The incentive for focusing efforts on promoting children’s right to a nationality is also a pragmatic one. the disconnection between the recognition of nationality as a fundamental child right and the reality of childhood statelessness presents a massive challenge, but it equally opens up a wealth of opportunities. Childhood statelessness should be entirely preventable. It is never a child’s “fault” if they are left without nationality, nor is it ever in a child’s best interests to be stateless. By focusing on children, we can try to move towards desensitising the issue of nationality, focusing on the future (i.e. on including a new generation, leaving historical animosities in the past) and halting the spread of statelessness. Not only does this allow us to protect children who are born today from marginalisation and from a life in limbo, it also helps to lay the groundwork for more comprehensive solutions in the longer term.

Ultimately, the Institute’s profound sense of responsibility towards promoting inclusion for the world’s stateless children in particular is also a product of who makes up our team.

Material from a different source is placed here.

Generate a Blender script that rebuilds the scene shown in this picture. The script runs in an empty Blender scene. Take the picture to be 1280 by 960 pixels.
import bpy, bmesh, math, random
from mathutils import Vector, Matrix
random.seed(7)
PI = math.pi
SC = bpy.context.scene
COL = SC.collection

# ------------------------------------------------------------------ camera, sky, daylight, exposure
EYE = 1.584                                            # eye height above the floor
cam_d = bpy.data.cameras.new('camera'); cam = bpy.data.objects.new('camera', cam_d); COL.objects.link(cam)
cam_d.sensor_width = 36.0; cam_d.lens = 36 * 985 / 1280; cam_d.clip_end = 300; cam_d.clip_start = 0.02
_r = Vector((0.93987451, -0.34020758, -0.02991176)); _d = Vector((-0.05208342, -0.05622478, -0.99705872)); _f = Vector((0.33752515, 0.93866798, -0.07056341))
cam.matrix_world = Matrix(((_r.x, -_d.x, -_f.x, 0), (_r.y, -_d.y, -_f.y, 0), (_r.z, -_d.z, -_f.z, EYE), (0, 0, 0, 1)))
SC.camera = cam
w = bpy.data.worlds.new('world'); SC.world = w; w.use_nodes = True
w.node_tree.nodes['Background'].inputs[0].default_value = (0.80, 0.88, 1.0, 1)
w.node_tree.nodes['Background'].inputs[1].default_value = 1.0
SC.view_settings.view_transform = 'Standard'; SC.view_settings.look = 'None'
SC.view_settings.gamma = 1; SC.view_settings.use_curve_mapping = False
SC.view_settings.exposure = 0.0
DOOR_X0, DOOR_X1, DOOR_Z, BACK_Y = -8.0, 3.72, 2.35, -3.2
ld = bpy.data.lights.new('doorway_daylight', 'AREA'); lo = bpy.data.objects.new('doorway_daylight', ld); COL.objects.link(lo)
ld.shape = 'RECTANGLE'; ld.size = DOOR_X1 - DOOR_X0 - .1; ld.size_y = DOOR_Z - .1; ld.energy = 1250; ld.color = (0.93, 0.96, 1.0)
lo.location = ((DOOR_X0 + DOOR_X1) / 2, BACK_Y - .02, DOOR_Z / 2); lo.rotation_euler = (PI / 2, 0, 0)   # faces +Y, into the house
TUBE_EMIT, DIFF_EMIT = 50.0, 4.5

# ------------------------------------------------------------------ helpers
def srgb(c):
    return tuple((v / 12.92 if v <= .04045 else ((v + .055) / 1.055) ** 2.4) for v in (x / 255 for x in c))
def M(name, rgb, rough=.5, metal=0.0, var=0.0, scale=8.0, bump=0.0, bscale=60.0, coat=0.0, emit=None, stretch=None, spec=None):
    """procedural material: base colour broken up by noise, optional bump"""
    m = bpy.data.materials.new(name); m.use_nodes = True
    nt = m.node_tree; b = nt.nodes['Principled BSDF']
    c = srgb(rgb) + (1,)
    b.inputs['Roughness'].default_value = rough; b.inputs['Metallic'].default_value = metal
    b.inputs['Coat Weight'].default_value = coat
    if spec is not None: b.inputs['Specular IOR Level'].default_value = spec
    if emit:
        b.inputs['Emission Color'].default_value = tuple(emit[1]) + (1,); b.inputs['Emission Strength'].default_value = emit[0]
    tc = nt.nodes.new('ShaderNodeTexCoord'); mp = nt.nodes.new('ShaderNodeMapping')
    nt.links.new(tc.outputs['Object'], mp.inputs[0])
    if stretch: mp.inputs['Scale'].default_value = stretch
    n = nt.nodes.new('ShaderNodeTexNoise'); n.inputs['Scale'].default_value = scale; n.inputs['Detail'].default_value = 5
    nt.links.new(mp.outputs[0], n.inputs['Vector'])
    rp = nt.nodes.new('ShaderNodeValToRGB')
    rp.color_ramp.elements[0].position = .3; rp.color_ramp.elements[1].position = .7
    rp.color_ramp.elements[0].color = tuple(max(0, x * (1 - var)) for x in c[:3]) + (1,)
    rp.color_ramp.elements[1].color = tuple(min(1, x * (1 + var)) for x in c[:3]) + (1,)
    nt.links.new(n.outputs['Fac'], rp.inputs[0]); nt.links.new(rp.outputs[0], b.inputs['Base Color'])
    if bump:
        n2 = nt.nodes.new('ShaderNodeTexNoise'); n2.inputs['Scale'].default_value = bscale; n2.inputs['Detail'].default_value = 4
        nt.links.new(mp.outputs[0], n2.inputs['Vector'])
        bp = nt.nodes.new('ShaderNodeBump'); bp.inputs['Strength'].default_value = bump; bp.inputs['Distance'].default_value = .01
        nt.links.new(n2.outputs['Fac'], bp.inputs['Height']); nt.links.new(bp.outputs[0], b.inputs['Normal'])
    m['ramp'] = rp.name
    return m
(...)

In the relatively short time that has elapsed since the Institute was founded, we have celebrated two marriages and the birth of two new babies within our midst. Through the involvement of interns and trainees in our work, we are also happily surrounded by students and recent graduates: young adults who are seizing the opportunity to further their education, dip their foot in the labour market and pursue their ambitions. Moreover, our team is truly multinational and were it not for our nationalities – our passports – it is doubtful whether we would have had the opportunity to work together or indeed to travel and collaborate with others in our efforts to promote solutions to statelessness around the world. In such an environment, it isn’t difficult to imagine how profoundly different each of our lives would be if we had been denied nationality. For those of us who are watching our young children grow and their characters develop, it isn’t difficult to empathise with the parents of stateless children who want nothing more than to give them a fair start in life but are so often powerless to do anything about their situation. 

We hope that the ideas, knowledge and experiences gathered in Part Two of this report will help to inspire and inform further efforts to improve the lives of stateless children and realise the right of every child to a nationality.